The company’s e-Platform 3.0 architecture was designed from the ground up with a domain-controlled structure and the proprietary BYD OS, decoupling hardware and software to allow for continuous evolution through over-the-air updates. 

This platform underpins the company’s ‘Intelligent Driving for All’ initiative, which aims to make advanced driver-assistance systems (ADAS) a standard feature across its entire fleet.   

This strategy transforms millions of customer vehicles into a vast, distributed data-collection network. By equipping its models with iterations of its ‘God’s Eye’ sensor suite, BYD is accumulating one of the largest and most diverse real-world driving datasets on the planet.
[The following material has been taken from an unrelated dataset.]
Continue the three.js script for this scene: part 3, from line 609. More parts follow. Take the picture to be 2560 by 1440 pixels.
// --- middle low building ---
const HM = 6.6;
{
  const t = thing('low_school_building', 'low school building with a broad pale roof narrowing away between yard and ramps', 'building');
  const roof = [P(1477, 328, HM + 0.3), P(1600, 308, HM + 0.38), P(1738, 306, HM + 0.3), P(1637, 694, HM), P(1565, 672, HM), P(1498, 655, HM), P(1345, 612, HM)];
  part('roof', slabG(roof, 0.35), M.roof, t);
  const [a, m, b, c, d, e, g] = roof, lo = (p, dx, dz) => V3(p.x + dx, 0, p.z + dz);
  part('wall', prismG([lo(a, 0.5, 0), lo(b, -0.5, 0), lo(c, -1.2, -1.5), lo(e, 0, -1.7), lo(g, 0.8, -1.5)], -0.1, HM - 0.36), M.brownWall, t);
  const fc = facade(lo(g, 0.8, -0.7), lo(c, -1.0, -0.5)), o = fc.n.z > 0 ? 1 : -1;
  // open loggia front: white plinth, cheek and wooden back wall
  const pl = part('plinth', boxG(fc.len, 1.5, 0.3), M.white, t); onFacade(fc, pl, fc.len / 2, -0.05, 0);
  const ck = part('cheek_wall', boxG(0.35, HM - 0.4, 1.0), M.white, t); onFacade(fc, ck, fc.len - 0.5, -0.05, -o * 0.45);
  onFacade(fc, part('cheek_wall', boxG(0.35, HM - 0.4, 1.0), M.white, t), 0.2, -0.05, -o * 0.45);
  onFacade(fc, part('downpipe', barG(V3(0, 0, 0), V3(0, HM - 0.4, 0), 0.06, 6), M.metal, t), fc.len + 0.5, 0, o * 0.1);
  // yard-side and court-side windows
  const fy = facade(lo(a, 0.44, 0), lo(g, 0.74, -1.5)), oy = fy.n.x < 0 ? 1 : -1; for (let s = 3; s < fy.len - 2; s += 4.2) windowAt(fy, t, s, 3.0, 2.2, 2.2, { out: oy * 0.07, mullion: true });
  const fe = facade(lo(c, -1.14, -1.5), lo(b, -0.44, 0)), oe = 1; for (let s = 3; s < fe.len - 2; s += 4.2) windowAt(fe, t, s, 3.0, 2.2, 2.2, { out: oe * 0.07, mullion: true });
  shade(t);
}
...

This data feeds a powerful feedback loop, accelerating the development of its autonomous systems.

Pierrick Boulay, Senior Technology and Market Analyst at Yole Group

As Pierrick Boulay, Senior Technology and Market Analyst at Yole Group, notes, this strategy is a significant accelerator for the company’s technological development: “It will also greatly boost the development of BYD, because equipping most of the fleet with ADAS functionality means it will accumulate huge volumes of real-life data that it can use to train its models”.   

Hybrid infrastructure for global scale

Underpinning this entire ecosystem is a deliberate and mature hybrid infrastructure strategy that places workloads on the optimal platform for performance, cost and safety.

For its most demanding tasks such as R&D simulations and factory automation, BYD relies on powerful on-premise data centres that provide the ultra-low latency required. For real-time, safety-critical functions within the vehicle, processing is handled at the edge by the powerful NVIDIA DRIVE Orin centralised computer.   

For its global connected vehicle services, BYD recently executed a strategic pivot to a multi-cloud model. In early 2025, the company expanded its overseas cloud operations from Amazon Web Services (AWS) to include a combination of Google Cloud and Alibaba Cloud.

BYD CEO, Chairman and President Wang Chuanfu

This move allows BYD to incorporate Alibaba’s strength in its home market while using AWS and Google’s robust global network to serve its rapidly expanding customer base in Europe and the Americas – optimising for performance and data sovereignty.   

This intricate data strategy creates a powerful insight-driven cycle. Data from the global fleet informs R&D, which leads to better batteries and vehicle designs. These innovations are implemented in the AI-powered factory, producing superior and more affordable cars that sell in higher volumes – generating even more data to fuel the next wave of innovation. This self-reinforcing loop is BYD’s true competitive moat. 

As Wang Chuanfu, Chairman and President of BYD, stated at the company's Dream Day 2024 event, “Integrated Vehicle Intelligence is set to steer the future direction of vehicular intelligence, and to accelerate the transformation of the automotive industry”. It is this comprehensive, multi-layered and data-fuelled commitment to the future that its data centre strategy makes possible.